[start INFORMATION PROVIDED]
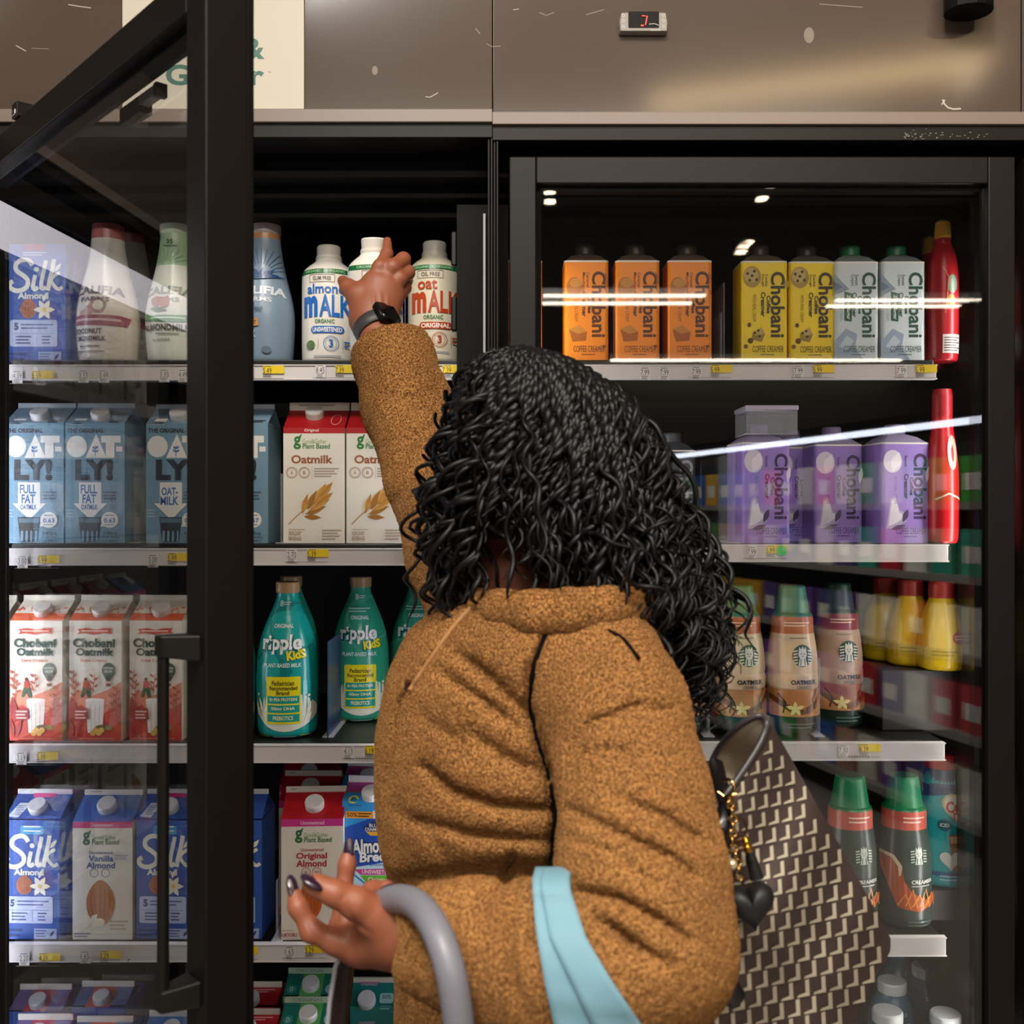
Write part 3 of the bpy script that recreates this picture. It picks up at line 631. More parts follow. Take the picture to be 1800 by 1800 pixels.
C1 = C; tag(put(C, 60, S['l2'], 1.69, 0), 'grey blue full fat oat carton, first on second shelf', 'carton', 'grey blue oat cartons')
dup(C, 167, S['l2'], 1.69, 'grey blue full fat oat carton between two other grey blue ones', 0)
C = carton('milk_carton', (257, 361, 716, 723, 750, 960), 1.69, oat(257, OM), (OC, 0x7793a8, 0xa9b4bb), (309, 737, 16.5, 0xd5d3d2))
tag(put(C, 309, S['l2'], 1.69, 0), 'grey blue oat carton just left of the open door stile', 'carton', 'grey blue oat cartons')
dup(C, 419, S['l2'], 1.69, 'grey blue oat carton peeking out right of the open door stile', 0)
# --- cream to red oatmilk cartons
CG = 0x24453a; CRD = 0xc8402c
def chob(x):
    D = [('p', [(x, 1080), (x+94, 1080), (x+94, 1093), (x, 1093)], 0xd9603a)]+[('e', x+random.uniform(3, 92), random.uniform(1069, 1083), random.uniform(1.5, 4), random.uniform(1, 2.5), 0xd9603a) for _ in range(26)]
    D += [('p', [(x+15, 1108), (x+30, 1106), (x+48, 1109), (x+62, 1106), (x+78, 1106), (x+74, 1111), (x+78, 1116), (x+62, 1115), (x+46, 1118), (x+30, 1115), (x+15, 1117), (x+19, 1112)], CRD), ('d', x+22, 1109, x+70, 1114, 1, 0xf0d0b8),
      ('t', 'Chobani', x+7, 1124, x+83, 1140, CG, {'b': .045}), ('t', 'Oatmilk', x+12, 1141, x+81, 1155, CG, {'b': .045}), ('t', 'Extra Creamy', x+21, 1160, x+69, 1167, CRD, {'b': .01}),
      ('p', [(x, 1230), (x+18, 1215), (x+40, 1226), (x+70, 1214), (x+94, 1200), (x+94, 1304), (x, 1304)], 0xdd8a6a), ('p', [(x, 1258), (x+22, 1240), (x+52, 1262), (x+94, 1236), (x+94, 1304), (x, 1304)], CRD),
      ('e', x+71, 1180, 12, 13, CG), ('p', [(x+62, 1189), (x+80, 1189), (x+74, 1199), (x+68, 1199)], CG), ('t', 'NATURAL', x+62, 1174, x+80, 1178, 0xd8e0d0), ('t', 'RECIPE', x+64, 1180, x+78, 1184, 0xd8e0d0), ('r', x+67, 1203, x+75, 1208, 0x8a5a30),
      ('e', x+30, 1196, 3, 3, 0x6a3a28), ('p', [(x+26, 1199), (x+34, 1199), (x+36, 1212), (x+25, 1212)], CRD), ('p', [(x+25, 1211), (x+36, 1211), (x+40, 1228), (x+34, 1228), (x+30, 1217), (x+26, 1228), (x+21, 1227)], 0x3a5a3a), ('l', [(x+35, 1202), (x+43, 1212)], 1.6, CRD),
      ('p', [(x+30, 1232), (x+64, 1232), (x+60, 1290), (x+34, 1290)], 0xeae6dc), ('e', x+47, 1232, 17, 3, 0xf4f0e8)]
    for k in range(3): D.append(('l', [(x+39+k*8, 1240), (x+40+k*7, 1286)], 1.6, 0xcfc8bc))
    for bx, by in ((x+6, 1180), (x+10, 1196), (x+84, 1208), (x+78, 1222), (x+82, 1236), (x+44, 1186)):
        D += [('l', [(bx, by+34), (bx+3, by)], 1.2, 0xb04a38)]+[('f', bx+1+k*.5, by+6+k*6, bx+(9 if k % 2 else -7), by+k*6, 2.2, 0xb5543e) for k in range(5)]
    D += [('f', x+8, 1268, x+6, 1226, 7, 0x9a2f2c), ('f', x+8, 1300, x+2, 1262, 4, 0x9a2f2c), ('f', x+12, 1300, x+22, 1262, 4, 0x9a2f2c),
      ('p', [(x+9, 1250), (x+34, 1246), (x+36, 1266), (x+10, 1270)], 0x9a2f35), ('d', x+12, 1250, x+32, 1267, 3, 0xf0c8b8), ('e', x+62, 1280, 14, 5, 0x5a5a30), ('e', x+72, 1280, 5, 5, 0x8a8a4a)]
    D += [('e', x+44+k*5, 1290-(k % 2)*5, 5, 5, 0xd9b050) for k in range(4)]+[('d', x+20, 1298, x+82, 1302, 1, 0xe08a70)]
    return D
C = carton('milk_carton', (21, 115, 1048, 1056, 1093, 1303), 1.69, chob(21), (0xe6dfcf, 0xd8cfbe, 0xd8d0c0), (72, 1075, 16.5, 0xc9c4bd))
tag(put(C, 66, S['l3'], 1.69, -3), 'cream and red oatmilk carton with balloon drawing, first in full view on third shelf', 'carton', 'cream and red oatmilk cartons')
dup(C, 170, S['l3'], 1.69, 'cream and red oatmilk carton, middle one on third shelf', -3)
dup(C, 276, S['l3'], 1.69, 'cream and red oatmilk carton behind the black door handle', -3)
dup(C, -38, S['l3'], 1.69, 'cream and red oatmilk carton cut off by the left edge', -3)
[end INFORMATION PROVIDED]
YOUR OBJECTIVE:
Quote all the lines above exactly as given. Do not include the pictures.

WORKED ANSWER:
Write part 3 of the bpy script that recreates this picture. It picks up at line 631. More parts follow. Take the picture to be 1800 by 1800 pixels.
C1 = C; tag(put(C, 60, S['l2'], 1.69, 0), 'grey blue full fat oat carton, first on second shelf', 'carton', 'grey blue oat cartons')
dup(C, 167, S['l2'], 1.69, 'grey blue full fat oat carton between two other grey blue ones', 0)
C = carton('milk_carton', (257, 361, 716, 723, 750, 960), 1.69, oat(257, OM), (OC, 0x7793a8, 0xa9b4bb), (309, 737, 16.5, 0xd5d3d2))
tag(put(C, 309, S['l2'], 1.69, 0), 'grey blue oat carton just left of the open door stile', 'carton', 'grey blue oat cartons')
dup(C, 419, S['l2'], 1.69, 'grey blue oat carton peeking out right of the open door stile', 0)
# --- cream to red oatmilk cartons
CG = 0x24453a; CRD = 0xc8402c
def chob(x):
    D = [('p', [(x, 1080), (x+94, 1080), (x+94, 1093), (x, 1093)], 0xd9603a)]+[('e', x+random.uniform(3, 92), random.uniform(1069, 1083), random.uniform(1.5, 4), random.uniform(1, 2.5), 0xd9603a) for _ in range(26)]
    D += [('p', [(x+15, 1108), (x+30, 1106), (x+48, 1109), (x+62, 1106), (x+78, 1106), (x+74, 1111), (x+78, 1116), (x+62, 1115), (x+46, 1118), (x+30, 1115), (x+15, 1117), (x+19, 1112)], CRD), ('d', x+22, 1109, x+70, 1114, 1, 0xf0d0b8),
      ('t', 'Chobani', x+7, 1124, x+83, 1140, CG, {'b': .045}), ('t', 'Oatmilk', x+12, 1141, x+81, 1155, CG, {'b': .045}), ('t', 'Extra Creamy', x+21, 1160, x+69, 1167, CRD, {'b': .01}),
      ('p', [(x, 1230), (x+18, 1215), (x+40, 1226), (x+70, 1214), (x+94, 1200), (x+94, 1304), (x, 1304)], 0xdd8a6a), ('p', [(x, 1258), (x+22, 1240), (x+52, 1262), (x+94, 1236), (x+94, 1304), (x, 1304)], CRD),
      ('e', x+71, 1180, 12, 13, CG), ('p', [(x+62, 1189), (x+80, 1189), (x+74, 1199), (x+68, 1199)], CG), ('t', 'NATURAL', x+62, 1174, x+80, 1178, 0xd8e0d0), ('t', 'RECIPE', x+64, 1180, x+78, 1184, 0xd8e0d0), ('r', x+67, 1203, x+75, 1208, 0x8a5a30),
      ('e', x+30, 1196, 3, 3, 0x6a3a28), ('p', [(x+26, 1199), (x+34, 1199), (x+36, 1212), (x+25, 1212)], CRD), ('p', [(x+25, 1211), (x+36, 1211), (x+40, 1228), (x+34, 1228), (x+30, 1217), (x+26, 1228), (x+21, 1227)], 0x3a5a3a), ('l', [(x+35, 1202), (x+43, 1212)], 1.6, CRD),
      ('p', [(x+30, 1232), (x+64, 1232), (x+60, 1290), (x+34, 1290)], 0xeae6dc), ('e', x+47, 1232, 17, 3, 0xf4f0e8)]
    for k in range(3): D.append(('l', [(x+39+k*8, 1240), (x+40+k*7, 1286)], 1.6, 0xcfc8bc))
    for bx, by in ((x+6, 1180), (x+10, 1196), (x+84, 1208), (x+78, 1222), (x+82, 1236), (x+44, 1186)):
        D += [('l', [(bx, by+34), (bx+3, by)], 1.2, 0xb04a38)]+[('f', bx+1+k*.5, by+6+k*6, bx+(9 if k % 2 else -7), by+k*6, 2.2, 0xb5543e) for k in range(5)]
    D += [('f', x+8, 1268, x+6, 1226, 7, 0x9a2f2c), ('f', x+8, 1300, x+2, 1262, 4, 0x9a2f2c), ('f', x+12, 1300, x+22, 1262, 4, 0x9a2f2c),
      ('p', [(x+9, 1250), (x+34, 1246), (x+36, 1266), (x+10, 1270)], 0x9a2f35), ('d', x+12, 1250, x+32, 1267, 3, 0xf0c8b8), ('e', x+62, 1280, 14, 5, 0x5a5a30), ('e', x+72, 1280, 5, 5, 0x8a8a4a)]
    D += [('e', x+44+k*5, 1290-(k % 2)*5, 5, 5, 0xd9b050) for k in range(4)]+[('d', x+20, 1298, x+82, 1302, 1, 0xe08a70)]
    return D
C = carton('milk_carton', (21, 115, 1048, 1056, 1093, 1303), 1.69, chob(21), (0xe6dfcf, 0xd8cfbe, 0xd8d0c0), (72, 1075, 16.5, 0xc9c4bd))
tag(put(C, 66, S['l3'], 1.69, -3), 'cream and red oatmilk carton with balloon drawing, first in full view on third shelf', 'carton', 'cream and red oatmilk cartons')
dup(C, 170, S['l3'], 1.69, 'cream and red oatmilk carton, middle one on third shelf', -3)
dup(C, 276, S['l3'], 1.69, 'cream and red oatmilk carton behind the black door handle', -3)
dup(C, -38, S['l3'], 1.69, 'cream and red oatmilk carton cut off by the left edge', -3)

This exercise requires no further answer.